NÜRTINGEN. Aufpassen sollen die Zuschauer, rät Birgit Hein, Theaterpädagogin und Regisseurin der Produktion, bevor es losgeht. Hier in Venedig seien viele Diebe unterwegs. Glücklicherweise wurde dem Publikum am Ende des Stückes nichts entwendet, außer der eine oder andere Lacher. In insgesamt fünf sehr gut besuchten Vorstellungen (davon zwei Schulvorstellungen) begeisterte der Theaterspielclub der MJKS Nürtingen das Publikum mit Wolfgang Adenbergs Bühnenfassung von Cornelia Funkes Jugendbuchklassiker „Herr der Diebe“ durch kriminelle Spannung und räuberischem Spaß.
Eine spannende Geschichte über die verwaisten Geschwister Prosper und Bo, die sich weigern, durch ihre schnöselige Tante getrennt zu werden. Durch eine Flucht nach Venedig werden sie Teil einer räuberischen Kinderbande, angeführt vom geheimnisvollen Scipio, der unbedingt erwachsen werden will. Als sich eine magische Möglichkeit dazu ergibt und ein aufdringlicher Detektiv den Geschwistern nachspioniert, stellt sich immer mehr die Frage, ob es nicht besser ist, seine von Unterdrückung und Machtlosigkeit geprägte Kindheit aufzugeben und schnell ein freier Erwachsener zu werden.
Ernste Ausgangssituationen, die von den Spielern und Spielerinnen jedoch auf geniale Weise durch spannende, lustige oder auch liebenswerte Dialoge rübergebracht werden. Auch wenn Kindheit und Erwachsensein im Stück zu wahren Gegensätzen werden, amüsiert haben sich sowohl Groß als auch Klein.
Mit einem kreativ gewählten Bühnenbild, bunten Kostümen und unzähligen Requisiten wurde das Stück ästhetisch und jede Rolle lebendig. Ob im Schuhkarton des Detektivs wirklich die Schildkröte Lando wohnt, wie ein Kind nach der Schulaufführung wissen wollte, bleibt wohl ein Geheimnis. Fast alle Spieler und Spielerinnen spielten mehrere Rollen, diese wurden durch faszinierend schnelle Kostümwechsel ausgetauscht, manchmal direkt in der nächsten Szene. Auch bei der Musik, passend zur Venedig Atmosphäre, war das Publikum gefesselt und die Köpfe nickten während Umbauten im Takt mit, welche die Darsteller und Darstellerinnen selbst in die Hand nahmen. In beeindruckender Geschwindigkeit wechselten sich die Schauplätze. Ob Sternenversteck, Laden von Barbarossa, Scipios Zuhause oder Büro des Detektivs – jeder Platz wurde individuell gestaltet und hatte großen Wiedererkennungswert.

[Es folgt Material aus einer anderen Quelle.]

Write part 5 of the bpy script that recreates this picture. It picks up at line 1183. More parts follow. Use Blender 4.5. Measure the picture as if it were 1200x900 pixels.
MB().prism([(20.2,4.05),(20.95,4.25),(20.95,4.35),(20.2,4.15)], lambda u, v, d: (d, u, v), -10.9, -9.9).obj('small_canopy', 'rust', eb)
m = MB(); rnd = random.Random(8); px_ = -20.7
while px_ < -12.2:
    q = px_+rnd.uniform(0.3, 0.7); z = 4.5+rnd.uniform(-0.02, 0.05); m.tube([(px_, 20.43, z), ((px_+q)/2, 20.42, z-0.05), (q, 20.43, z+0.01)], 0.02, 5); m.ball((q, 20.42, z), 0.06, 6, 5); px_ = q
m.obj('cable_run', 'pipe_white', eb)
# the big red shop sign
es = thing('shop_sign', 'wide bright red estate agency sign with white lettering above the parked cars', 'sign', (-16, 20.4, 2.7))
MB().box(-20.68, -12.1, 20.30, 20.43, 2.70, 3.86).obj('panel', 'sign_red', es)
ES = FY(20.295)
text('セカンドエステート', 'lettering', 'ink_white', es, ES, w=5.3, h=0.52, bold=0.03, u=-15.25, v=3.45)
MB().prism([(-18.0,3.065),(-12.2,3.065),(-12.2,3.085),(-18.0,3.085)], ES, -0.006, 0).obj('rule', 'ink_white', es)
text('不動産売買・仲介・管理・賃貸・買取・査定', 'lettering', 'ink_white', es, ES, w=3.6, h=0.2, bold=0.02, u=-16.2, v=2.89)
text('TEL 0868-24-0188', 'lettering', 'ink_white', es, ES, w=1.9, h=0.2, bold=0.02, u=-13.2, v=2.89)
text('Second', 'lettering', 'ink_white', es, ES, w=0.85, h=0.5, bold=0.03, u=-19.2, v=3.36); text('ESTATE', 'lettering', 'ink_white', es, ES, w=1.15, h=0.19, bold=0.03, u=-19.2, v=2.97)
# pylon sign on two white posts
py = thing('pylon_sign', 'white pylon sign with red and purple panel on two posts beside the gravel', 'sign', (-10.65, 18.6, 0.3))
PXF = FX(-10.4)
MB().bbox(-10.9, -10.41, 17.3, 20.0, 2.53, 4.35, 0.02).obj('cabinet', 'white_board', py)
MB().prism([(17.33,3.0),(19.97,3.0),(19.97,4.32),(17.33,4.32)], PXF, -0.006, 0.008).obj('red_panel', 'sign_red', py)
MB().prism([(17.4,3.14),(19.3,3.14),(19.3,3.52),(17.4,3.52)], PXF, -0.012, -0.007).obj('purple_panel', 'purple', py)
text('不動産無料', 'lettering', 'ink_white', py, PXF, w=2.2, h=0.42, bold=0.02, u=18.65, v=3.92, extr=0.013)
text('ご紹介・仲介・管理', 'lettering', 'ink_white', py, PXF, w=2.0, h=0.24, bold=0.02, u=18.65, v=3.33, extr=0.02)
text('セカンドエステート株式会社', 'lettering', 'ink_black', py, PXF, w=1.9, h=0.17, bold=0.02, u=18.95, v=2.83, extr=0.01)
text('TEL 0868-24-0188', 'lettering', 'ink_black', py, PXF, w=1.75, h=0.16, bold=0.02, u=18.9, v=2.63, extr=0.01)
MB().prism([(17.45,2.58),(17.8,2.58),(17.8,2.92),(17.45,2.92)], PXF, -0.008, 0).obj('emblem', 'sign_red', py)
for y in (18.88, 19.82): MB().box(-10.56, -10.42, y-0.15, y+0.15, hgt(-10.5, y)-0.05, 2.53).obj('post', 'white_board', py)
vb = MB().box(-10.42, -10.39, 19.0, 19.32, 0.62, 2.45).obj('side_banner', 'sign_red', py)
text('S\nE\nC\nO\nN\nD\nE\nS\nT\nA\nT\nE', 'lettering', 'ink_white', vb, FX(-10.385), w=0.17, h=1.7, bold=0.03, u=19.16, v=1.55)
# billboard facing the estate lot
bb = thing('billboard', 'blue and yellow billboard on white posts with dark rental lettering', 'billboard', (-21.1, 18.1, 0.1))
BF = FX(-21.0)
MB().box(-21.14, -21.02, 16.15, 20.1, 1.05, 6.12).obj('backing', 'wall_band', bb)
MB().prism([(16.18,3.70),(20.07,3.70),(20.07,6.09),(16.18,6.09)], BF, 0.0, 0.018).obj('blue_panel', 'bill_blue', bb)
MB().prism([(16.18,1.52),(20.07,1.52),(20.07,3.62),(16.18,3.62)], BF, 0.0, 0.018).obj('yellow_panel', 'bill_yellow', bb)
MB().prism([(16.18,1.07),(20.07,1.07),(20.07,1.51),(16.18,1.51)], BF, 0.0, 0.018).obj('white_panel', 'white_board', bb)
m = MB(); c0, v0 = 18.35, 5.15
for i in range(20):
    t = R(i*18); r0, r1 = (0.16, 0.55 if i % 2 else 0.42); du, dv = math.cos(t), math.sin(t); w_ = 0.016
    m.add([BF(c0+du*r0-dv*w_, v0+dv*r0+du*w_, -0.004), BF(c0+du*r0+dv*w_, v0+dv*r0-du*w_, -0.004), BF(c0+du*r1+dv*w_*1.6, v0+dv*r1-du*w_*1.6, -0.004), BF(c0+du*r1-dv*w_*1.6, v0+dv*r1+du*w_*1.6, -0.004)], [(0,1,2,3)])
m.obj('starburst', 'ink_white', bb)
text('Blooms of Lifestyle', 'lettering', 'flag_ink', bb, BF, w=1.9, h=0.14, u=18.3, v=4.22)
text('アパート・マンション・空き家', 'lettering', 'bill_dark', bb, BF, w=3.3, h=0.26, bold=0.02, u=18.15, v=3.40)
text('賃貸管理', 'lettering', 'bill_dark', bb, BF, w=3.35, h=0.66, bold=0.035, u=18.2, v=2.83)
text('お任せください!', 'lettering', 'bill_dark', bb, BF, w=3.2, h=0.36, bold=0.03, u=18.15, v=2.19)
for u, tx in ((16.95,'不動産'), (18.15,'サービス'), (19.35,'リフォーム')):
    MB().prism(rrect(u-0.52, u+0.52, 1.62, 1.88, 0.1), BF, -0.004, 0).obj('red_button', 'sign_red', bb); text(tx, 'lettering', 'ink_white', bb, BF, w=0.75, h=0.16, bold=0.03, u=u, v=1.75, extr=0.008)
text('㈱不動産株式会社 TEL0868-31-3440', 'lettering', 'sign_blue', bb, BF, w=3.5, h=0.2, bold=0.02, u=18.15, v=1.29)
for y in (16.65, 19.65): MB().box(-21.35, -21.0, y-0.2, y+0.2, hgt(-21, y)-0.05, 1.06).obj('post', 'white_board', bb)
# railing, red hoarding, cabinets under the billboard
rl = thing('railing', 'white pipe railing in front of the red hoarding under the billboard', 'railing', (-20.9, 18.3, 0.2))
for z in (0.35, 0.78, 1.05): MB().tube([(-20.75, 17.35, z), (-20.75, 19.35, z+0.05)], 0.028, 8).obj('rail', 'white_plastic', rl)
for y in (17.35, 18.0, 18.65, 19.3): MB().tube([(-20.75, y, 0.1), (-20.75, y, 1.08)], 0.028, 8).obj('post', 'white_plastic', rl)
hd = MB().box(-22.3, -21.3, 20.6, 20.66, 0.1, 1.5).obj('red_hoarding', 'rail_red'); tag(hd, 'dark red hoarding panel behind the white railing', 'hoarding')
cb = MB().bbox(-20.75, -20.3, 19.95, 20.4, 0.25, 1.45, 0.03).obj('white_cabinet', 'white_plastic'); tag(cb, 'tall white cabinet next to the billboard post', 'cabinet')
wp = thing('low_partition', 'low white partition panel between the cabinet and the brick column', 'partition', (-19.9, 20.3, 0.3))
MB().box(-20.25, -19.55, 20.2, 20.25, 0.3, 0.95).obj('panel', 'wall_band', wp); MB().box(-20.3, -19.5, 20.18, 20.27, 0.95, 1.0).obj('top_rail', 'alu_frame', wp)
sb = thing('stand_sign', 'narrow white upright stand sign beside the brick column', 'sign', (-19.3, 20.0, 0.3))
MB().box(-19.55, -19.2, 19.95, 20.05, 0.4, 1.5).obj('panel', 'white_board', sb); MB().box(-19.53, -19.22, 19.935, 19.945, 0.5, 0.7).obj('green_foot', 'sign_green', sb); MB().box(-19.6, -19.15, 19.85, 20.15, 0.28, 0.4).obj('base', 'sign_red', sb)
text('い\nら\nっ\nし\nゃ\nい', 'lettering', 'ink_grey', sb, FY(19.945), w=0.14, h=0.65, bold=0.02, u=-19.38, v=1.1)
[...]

Die vielseitigen Charaktere des Stücks wurden ausdrucksstark von Isabel Bauknecht, Quinn Clay, Peter G., Luise Herdin, Vincent Jeschka, Sofia Ostrovskich, Lou Rausch, Ida Rothenburg, Katharina Steiner, Lilia Stocker und Sophie Wisst verkörpert. Die Jugendlichen trugen mit ihrem effektvollen Spiel zu einem großartigen Theatererlebnis und sehr gut gelungenen Aufführungen bei, wobei jeder und jede seinen individuellen Stil eingebracht hat.